▶ **WHAT TO WORK ON**
In the listing below, find the line holding "M['leaf_dark'] = leafy('dark" and the line holding "M['grass_dry'] = mottled('dry". Write out those two lines and all lines between, exactly, and nothing more.

-- Start of RECORDS TO PROCESS --

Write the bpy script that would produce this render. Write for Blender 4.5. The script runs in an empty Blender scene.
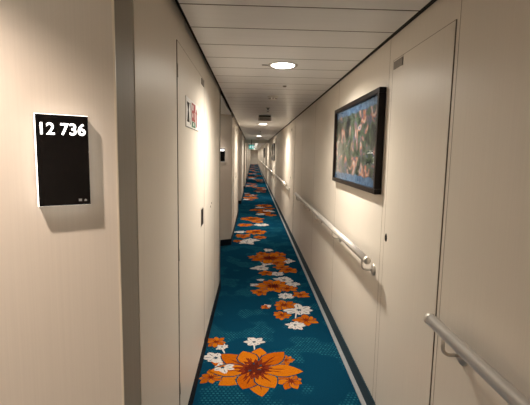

-- End of RECORDS TO PROCESS --
-- Start of RECORDS TO PROCESS --

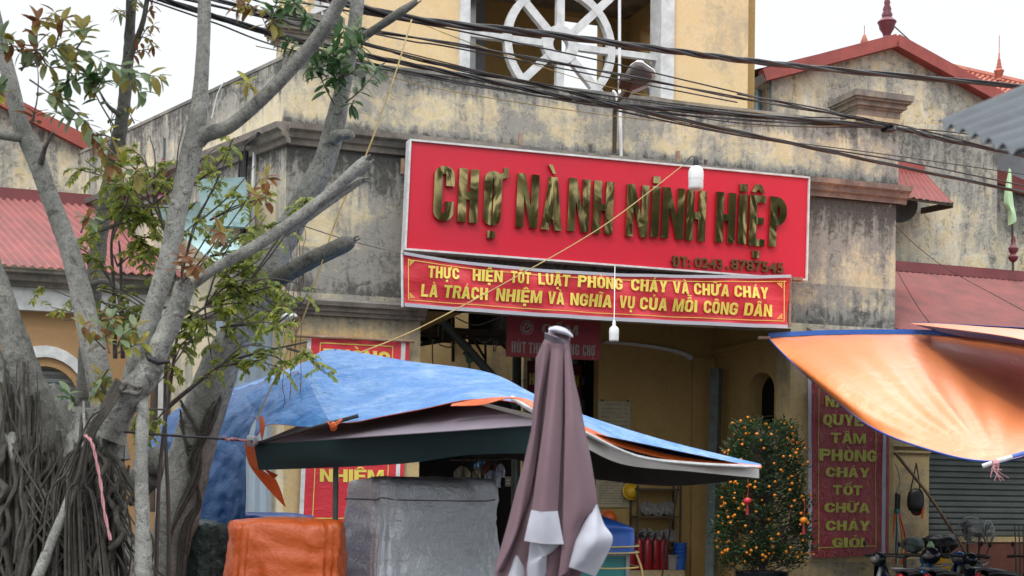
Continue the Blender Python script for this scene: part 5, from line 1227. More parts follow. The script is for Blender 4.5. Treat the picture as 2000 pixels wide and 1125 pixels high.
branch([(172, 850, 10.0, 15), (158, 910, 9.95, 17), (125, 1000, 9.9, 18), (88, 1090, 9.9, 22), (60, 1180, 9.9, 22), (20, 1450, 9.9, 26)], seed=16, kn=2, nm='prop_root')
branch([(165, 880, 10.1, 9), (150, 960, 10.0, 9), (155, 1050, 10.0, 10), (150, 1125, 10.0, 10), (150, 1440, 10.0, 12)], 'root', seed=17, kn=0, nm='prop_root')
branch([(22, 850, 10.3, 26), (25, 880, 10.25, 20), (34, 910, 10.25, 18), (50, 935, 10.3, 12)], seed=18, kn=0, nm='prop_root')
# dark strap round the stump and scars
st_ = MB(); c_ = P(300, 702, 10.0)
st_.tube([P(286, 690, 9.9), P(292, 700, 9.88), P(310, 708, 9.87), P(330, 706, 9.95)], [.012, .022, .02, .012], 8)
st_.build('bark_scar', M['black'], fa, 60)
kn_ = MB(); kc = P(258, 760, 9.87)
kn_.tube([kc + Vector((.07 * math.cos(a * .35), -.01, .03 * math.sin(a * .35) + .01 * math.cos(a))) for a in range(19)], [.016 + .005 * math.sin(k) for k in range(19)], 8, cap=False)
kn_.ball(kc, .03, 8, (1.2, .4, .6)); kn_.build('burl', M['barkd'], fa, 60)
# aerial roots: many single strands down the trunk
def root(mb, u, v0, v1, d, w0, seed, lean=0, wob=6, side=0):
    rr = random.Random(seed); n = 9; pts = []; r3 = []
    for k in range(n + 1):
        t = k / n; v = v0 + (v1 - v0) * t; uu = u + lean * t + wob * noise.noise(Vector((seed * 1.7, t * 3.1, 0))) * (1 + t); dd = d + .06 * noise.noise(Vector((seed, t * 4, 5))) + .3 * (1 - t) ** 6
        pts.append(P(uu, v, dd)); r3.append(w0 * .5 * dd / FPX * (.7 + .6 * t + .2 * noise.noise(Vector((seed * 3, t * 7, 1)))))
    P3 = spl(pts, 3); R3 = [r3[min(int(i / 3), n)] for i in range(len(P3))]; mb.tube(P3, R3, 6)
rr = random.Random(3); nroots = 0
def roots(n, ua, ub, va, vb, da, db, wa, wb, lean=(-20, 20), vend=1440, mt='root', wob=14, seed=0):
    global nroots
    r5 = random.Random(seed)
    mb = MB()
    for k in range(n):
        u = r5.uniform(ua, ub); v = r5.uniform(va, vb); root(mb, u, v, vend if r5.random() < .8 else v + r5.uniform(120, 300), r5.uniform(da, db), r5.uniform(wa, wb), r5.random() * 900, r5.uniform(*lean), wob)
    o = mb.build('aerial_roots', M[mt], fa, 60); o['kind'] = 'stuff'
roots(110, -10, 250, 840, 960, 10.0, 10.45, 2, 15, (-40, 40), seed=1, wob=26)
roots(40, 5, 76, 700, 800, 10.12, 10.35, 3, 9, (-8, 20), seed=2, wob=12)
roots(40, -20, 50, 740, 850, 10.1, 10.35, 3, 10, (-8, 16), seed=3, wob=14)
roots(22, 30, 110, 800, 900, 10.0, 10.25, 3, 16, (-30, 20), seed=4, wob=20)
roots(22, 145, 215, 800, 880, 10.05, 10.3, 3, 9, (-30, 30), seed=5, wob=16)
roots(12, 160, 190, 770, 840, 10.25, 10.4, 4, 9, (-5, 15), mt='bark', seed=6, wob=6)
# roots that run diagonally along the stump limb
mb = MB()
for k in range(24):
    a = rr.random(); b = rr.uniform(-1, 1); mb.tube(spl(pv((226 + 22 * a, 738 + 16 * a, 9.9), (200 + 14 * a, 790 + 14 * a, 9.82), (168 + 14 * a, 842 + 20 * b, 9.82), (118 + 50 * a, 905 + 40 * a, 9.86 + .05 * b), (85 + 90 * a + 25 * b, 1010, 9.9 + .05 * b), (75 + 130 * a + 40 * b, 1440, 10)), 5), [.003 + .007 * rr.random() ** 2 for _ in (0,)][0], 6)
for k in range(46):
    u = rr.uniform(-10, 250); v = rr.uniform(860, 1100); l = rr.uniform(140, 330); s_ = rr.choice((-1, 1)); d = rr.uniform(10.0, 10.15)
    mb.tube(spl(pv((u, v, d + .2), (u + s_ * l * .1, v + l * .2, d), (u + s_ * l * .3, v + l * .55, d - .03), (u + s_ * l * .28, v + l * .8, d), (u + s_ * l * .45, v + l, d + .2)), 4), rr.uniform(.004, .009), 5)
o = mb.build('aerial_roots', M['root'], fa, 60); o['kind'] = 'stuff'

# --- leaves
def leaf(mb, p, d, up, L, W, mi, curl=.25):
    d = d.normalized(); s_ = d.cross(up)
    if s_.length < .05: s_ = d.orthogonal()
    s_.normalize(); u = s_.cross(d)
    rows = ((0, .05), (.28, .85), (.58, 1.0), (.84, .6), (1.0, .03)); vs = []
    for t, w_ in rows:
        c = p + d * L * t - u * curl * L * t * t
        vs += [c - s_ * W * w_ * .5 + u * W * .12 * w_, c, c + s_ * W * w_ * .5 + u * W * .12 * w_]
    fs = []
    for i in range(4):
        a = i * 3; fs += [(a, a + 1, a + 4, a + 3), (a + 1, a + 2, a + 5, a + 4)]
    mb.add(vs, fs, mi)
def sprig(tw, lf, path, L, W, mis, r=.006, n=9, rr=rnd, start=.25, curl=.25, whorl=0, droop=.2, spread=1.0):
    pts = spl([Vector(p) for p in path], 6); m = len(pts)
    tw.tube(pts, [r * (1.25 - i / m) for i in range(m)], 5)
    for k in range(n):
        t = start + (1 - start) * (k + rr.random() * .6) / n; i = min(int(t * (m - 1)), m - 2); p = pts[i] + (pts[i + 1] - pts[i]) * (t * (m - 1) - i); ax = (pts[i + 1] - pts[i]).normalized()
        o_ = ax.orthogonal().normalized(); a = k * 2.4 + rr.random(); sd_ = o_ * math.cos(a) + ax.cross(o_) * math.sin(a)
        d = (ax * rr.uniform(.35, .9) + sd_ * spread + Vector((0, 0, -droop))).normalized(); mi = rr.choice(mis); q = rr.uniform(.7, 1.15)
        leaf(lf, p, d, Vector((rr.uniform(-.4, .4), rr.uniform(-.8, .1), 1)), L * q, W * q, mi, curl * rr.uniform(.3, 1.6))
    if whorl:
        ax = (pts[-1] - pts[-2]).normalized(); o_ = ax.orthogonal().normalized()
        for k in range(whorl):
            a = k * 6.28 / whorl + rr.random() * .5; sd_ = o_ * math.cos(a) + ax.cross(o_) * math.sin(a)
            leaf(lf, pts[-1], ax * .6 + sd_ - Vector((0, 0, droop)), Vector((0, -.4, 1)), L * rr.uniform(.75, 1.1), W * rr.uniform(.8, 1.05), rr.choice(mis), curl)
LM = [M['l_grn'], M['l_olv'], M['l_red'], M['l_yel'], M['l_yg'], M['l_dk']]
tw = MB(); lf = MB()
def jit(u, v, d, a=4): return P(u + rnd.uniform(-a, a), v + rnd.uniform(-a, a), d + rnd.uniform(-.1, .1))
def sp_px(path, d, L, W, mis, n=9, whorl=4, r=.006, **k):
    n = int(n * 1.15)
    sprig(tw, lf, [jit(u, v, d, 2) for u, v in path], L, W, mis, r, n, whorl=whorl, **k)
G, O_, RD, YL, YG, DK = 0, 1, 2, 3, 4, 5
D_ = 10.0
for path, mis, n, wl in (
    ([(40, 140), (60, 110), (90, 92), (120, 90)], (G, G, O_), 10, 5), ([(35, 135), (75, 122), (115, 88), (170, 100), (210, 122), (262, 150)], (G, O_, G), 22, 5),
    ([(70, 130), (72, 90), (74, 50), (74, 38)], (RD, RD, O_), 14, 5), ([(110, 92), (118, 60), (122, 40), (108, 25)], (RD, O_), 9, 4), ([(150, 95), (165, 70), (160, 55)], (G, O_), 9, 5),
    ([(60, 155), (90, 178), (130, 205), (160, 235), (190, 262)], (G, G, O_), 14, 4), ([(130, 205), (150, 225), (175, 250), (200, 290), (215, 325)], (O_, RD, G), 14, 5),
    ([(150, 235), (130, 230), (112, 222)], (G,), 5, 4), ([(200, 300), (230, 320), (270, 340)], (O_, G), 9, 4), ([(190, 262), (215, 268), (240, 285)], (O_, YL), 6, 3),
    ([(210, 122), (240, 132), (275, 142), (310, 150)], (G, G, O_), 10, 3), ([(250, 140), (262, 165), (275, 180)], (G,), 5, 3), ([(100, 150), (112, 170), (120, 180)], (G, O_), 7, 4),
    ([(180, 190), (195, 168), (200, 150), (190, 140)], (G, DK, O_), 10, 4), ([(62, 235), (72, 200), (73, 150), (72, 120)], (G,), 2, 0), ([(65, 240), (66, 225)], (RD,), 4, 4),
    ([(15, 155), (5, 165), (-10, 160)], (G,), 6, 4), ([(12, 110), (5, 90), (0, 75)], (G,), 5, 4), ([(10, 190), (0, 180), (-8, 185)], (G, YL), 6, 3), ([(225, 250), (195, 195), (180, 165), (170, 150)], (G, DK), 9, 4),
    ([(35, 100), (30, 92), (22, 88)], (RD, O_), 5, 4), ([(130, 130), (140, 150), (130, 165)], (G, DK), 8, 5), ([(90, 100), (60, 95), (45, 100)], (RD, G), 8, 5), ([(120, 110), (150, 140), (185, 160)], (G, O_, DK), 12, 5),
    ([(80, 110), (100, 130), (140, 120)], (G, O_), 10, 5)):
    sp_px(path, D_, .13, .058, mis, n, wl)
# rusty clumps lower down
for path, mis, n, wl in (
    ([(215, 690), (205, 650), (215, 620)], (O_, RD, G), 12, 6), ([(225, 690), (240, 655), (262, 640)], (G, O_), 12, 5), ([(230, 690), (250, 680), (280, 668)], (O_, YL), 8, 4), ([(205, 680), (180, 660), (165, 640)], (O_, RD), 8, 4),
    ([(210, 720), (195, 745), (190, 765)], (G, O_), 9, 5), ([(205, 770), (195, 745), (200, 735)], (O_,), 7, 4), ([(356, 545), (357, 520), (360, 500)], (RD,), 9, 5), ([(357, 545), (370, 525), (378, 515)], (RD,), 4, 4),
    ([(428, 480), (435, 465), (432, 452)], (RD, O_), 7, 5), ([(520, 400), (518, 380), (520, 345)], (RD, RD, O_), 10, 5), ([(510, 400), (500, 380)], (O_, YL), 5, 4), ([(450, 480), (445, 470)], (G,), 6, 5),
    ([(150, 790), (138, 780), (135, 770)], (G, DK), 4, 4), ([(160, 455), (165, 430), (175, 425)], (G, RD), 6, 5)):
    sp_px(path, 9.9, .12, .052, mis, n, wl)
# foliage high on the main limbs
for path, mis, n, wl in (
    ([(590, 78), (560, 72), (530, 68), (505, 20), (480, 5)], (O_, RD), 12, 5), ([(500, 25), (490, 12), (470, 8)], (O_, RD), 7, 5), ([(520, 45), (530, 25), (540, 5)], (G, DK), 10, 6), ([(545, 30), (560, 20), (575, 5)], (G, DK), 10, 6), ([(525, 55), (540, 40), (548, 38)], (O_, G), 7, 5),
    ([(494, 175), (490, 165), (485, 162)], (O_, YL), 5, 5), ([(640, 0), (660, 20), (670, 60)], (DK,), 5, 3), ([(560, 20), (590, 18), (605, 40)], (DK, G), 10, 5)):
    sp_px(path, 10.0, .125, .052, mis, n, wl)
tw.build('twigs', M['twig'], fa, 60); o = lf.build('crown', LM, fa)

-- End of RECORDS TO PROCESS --
-- Start of RECORDS TO PROCESS --

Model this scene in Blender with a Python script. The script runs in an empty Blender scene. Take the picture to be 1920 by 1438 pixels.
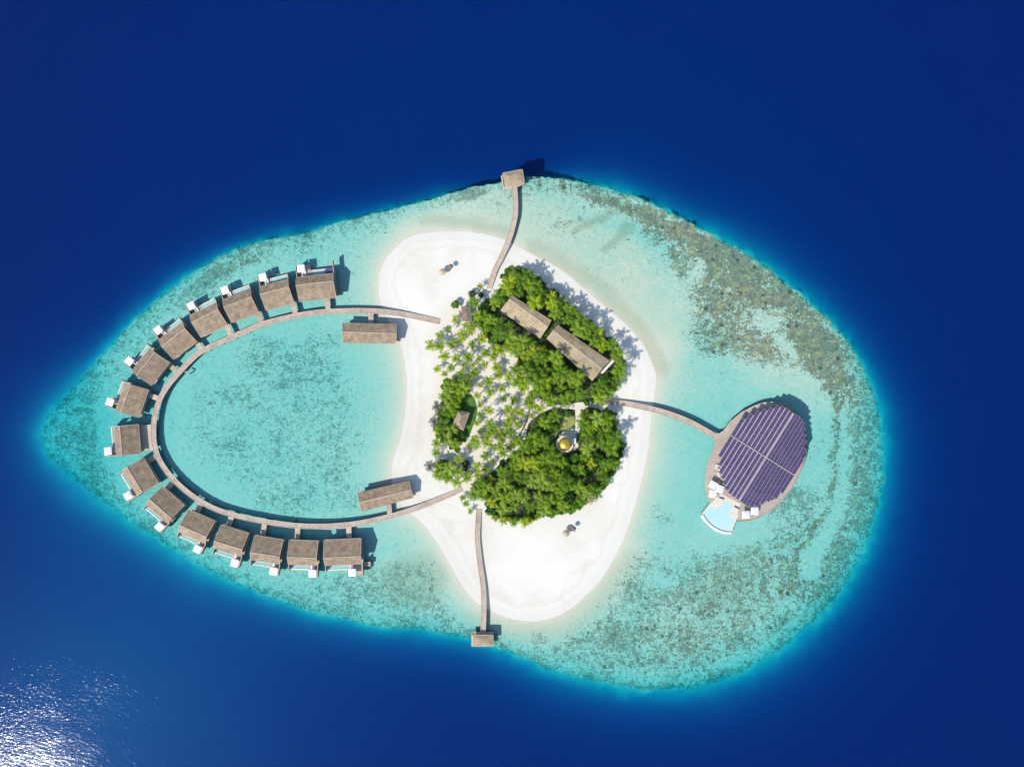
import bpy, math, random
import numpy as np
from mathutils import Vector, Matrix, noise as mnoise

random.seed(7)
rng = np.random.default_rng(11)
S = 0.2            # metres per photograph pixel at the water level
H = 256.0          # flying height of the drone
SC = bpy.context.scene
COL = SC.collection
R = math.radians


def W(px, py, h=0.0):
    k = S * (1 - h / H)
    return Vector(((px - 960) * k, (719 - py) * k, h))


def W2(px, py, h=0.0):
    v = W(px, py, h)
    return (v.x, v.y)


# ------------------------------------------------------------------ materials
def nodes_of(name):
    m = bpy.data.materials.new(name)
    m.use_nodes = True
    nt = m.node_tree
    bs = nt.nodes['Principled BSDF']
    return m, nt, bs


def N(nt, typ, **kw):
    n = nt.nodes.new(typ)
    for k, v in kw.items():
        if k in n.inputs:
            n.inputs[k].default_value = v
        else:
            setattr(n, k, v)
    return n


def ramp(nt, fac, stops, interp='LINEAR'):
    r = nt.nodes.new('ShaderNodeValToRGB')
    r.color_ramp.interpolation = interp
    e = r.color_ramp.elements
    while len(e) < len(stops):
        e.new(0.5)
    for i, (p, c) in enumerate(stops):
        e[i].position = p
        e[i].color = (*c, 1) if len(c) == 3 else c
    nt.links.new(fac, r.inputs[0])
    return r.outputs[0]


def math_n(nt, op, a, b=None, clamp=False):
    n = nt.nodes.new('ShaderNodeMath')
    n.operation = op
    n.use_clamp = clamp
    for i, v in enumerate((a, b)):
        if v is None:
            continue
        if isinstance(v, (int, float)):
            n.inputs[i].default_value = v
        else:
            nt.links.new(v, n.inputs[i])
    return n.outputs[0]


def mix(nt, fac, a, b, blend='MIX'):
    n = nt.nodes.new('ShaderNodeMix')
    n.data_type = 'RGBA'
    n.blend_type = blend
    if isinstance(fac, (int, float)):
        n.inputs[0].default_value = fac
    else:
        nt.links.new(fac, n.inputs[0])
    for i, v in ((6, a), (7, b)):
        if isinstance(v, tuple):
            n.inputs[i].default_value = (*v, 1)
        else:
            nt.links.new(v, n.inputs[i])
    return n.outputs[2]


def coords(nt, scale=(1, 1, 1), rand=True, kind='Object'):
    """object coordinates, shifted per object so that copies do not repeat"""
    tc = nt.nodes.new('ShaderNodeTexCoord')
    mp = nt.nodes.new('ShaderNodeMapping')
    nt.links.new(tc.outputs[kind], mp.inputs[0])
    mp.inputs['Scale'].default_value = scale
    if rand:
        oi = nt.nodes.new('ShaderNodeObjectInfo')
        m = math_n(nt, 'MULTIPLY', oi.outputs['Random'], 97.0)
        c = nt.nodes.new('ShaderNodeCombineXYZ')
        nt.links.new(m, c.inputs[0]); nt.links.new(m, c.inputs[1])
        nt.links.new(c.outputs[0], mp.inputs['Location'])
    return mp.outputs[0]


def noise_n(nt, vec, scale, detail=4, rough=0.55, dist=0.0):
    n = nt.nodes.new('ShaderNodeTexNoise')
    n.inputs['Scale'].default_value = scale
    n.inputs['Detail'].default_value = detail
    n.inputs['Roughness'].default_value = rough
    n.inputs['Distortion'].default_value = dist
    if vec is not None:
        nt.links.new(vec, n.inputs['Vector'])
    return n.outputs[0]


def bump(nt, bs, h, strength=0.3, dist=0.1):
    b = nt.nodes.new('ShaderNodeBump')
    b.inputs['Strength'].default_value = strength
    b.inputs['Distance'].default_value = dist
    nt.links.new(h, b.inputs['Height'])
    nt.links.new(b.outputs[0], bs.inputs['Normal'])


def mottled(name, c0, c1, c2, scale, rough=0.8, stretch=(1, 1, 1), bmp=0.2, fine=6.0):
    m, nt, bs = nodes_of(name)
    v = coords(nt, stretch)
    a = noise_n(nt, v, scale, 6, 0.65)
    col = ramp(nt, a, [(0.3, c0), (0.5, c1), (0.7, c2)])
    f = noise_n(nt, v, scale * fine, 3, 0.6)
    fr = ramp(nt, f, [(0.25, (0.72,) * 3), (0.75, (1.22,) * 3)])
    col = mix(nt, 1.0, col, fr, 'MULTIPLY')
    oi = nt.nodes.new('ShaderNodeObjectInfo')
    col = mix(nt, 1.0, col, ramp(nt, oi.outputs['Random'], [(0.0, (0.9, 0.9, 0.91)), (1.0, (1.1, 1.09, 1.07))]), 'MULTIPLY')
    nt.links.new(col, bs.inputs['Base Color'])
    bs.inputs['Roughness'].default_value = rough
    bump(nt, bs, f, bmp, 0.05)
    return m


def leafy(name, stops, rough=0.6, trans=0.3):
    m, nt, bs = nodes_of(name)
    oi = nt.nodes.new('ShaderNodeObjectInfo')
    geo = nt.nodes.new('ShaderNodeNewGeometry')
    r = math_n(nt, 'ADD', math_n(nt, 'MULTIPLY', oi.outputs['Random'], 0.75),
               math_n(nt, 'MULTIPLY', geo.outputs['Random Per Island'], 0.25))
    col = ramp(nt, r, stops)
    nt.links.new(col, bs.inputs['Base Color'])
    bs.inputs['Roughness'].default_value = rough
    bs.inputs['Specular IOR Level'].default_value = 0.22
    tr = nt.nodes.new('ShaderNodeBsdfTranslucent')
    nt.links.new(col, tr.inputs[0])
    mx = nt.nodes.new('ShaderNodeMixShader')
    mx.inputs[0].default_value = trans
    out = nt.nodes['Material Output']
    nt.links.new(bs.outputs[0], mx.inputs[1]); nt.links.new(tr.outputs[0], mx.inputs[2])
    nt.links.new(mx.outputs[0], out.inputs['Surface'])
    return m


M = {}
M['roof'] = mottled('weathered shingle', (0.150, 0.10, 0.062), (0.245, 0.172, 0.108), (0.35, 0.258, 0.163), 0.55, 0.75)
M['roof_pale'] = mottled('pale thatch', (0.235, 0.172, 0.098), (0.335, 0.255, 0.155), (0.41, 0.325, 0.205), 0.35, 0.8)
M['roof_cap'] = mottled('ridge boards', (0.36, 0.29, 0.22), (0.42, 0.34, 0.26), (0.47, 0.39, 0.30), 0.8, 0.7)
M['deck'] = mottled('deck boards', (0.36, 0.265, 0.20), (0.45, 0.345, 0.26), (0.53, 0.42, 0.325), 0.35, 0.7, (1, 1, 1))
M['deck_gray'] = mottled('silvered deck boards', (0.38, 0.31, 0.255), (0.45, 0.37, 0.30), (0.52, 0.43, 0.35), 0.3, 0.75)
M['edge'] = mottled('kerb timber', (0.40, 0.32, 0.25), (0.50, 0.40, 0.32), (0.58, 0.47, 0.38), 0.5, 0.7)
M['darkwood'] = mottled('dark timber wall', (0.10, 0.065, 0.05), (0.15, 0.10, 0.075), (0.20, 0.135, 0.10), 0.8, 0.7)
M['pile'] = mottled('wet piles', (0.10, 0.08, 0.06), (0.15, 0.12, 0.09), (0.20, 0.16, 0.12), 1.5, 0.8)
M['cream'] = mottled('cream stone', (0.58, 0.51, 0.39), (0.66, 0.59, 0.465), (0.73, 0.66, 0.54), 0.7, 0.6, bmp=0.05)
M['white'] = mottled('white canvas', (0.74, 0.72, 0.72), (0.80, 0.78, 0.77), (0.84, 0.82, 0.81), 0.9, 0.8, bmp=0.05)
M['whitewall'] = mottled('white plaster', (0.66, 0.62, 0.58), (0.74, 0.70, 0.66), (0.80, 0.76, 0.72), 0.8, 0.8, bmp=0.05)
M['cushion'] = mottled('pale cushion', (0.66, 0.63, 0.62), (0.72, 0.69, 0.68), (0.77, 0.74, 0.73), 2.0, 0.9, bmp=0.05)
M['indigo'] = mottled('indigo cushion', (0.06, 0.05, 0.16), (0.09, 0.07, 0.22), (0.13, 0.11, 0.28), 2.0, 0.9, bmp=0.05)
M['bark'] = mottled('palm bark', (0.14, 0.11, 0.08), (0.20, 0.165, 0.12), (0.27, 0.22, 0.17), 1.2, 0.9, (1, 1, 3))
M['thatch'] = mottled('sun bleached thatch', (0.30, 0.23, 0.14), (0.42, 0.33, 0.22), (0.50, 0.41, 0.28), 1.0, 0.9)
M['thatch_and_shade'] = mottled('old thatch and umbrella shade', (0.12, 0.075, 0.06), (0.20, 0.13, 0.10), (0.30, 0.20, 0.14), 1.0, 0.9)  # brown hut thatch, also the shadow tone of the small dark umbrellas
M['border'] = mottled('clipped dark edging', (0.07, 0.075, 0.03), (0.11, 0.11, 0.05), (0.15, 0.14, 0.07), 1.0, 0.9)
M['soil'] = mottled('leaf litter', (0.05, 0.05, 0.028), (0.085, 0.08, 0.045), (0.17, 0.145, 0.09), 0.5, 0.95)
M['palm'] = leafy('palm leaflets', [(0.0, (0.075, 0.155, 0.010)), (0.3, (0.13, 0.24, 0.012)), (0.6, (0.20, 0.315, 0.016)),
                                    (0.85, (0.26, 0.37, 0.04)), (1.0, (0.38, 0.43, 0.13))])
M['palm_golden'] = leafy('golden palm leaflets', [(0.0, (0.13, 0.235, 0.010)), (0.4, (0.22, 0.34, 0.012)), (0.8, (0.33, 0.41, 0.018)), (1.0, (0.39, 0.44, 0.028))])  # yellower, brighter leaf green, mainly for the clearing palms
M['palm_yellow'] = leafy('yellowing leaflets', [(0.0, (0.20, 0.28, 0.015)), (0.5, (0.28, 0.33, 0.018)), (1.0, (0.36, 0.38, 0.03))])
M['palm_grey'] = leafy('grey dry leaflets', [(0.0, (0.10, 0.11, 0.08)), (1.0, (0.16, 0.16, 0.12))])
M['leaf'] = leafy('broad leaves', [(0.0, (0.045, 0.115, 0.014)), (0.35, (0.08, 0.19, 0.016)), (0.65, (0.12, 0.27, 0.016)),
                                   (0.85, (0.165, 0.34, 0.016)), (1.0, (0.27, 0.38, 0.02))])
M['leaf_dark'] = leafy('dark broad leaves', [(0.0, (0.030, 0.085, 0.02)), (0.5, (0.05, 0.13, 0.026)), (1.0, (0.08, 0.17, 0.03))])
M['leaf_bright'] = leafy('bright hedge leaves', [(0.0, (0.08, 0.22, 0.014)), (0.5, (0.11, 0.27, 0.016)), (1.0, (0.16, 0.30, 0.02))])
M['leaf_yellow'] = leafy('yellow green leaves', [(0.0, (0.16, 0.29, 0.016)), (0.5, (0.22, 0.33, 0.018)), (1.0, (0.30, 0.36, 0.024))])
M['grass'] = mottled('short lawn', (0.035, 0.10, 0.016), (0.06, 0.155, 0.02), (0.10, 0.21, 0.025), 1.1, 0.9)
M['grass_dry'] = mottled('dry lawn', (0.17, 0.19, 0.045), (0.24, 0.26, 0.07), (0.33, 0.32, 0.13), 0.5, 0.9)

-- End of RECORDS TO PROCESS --

▶ **SOLUTION FOR THIS TASK**
M['leaf_dark'] = leafy('dark broad leaves', [(0.0, (0.030, 0.085, 0.02)), (0.5, (0.05, 0.13, 0.026)), (1.0, (0.08, 0.17, 0.03))])
M['leaf_bright'] = leafy('bright hedge leaves', [(0.0, (0.08, 0.22, 0.014)), (0.5, (0.11, 0.27, 0.016)), (1.0, (0.16, 0.30, 0.02))])
M['leaf_yellow'] = leafy('yellow green leaves', [(0.0, (0.16, 0.29, 0.016)), (0.5, (0.22, 0.33, 0.018)), (1.0, (0.30, 0.36, 0.024))])
M['grass'] = mottled('short lawn', (0.035, 0.10, 0.016), (0.06, 0.155, 0.02), (0.10, 0.21, 0.025), 1.1, 0.9)
M['grass_dry'] = mottled('dry lawn', (0.17, 0.19, 0.045), (0.24, 0.26, 0.07), (0.33, 0.32, 0.13), 0.5, 0.9)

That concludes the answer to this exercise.